Have we forgotten the flurry of stories in national newspapers
in late 2002 and early 2003 that described how the White House
and Pentagon were pressuring the CIA to come up with “intelligence”
that would support their position? In March 2003 the Washington
Post quoted a senior administration official with access
to the latest intelligence who said, “I have seen all the
stuff. I certainly have doubts.” The United States, he said,
will “face significant problems in trying to find” such weapons.

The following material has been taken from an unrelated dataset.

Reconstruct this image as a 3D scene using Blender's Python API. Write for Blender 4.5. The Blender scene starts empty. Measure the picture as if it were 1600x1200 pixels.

Have we forgotten how Secretary of Defense Donald Rumsfeld
set up an intelligence unit in the Pentagon to help him undermine
the CIA’s cautionary intelligence reports on Iraq?
“Even
as it prepares for war against Iraq, the Pentagon is already
engaged on a second front: its war against the Central Intelligence
Agency,” wrote Robert Dreyfuss in The American Prospect
in December 2002. Dreyfuss quotes Vincent Cannistraro, a former
senior CIA official and counter-terrorism expert who describes
the “tremendous pressure on (the CIA) to come up with information
to support policies that have already been adopted.”
What should be done? First, insist that those who got it right,
like Scott Ritter, become regular commentators on Iraq on
network and cable news stations. Second, widen the mandate
of the commission so that it can examine whether and to what
extent the intelligence community was bypassed or compromised
by the White House and Pentagon. Third, ask the commission
to report back before the election.
And finally, stop asking David Kay for advice and counsel.
He’s admitted he was wrong. He’s refused to own up to the
reason for his mistake. Such behavior deserves no reward.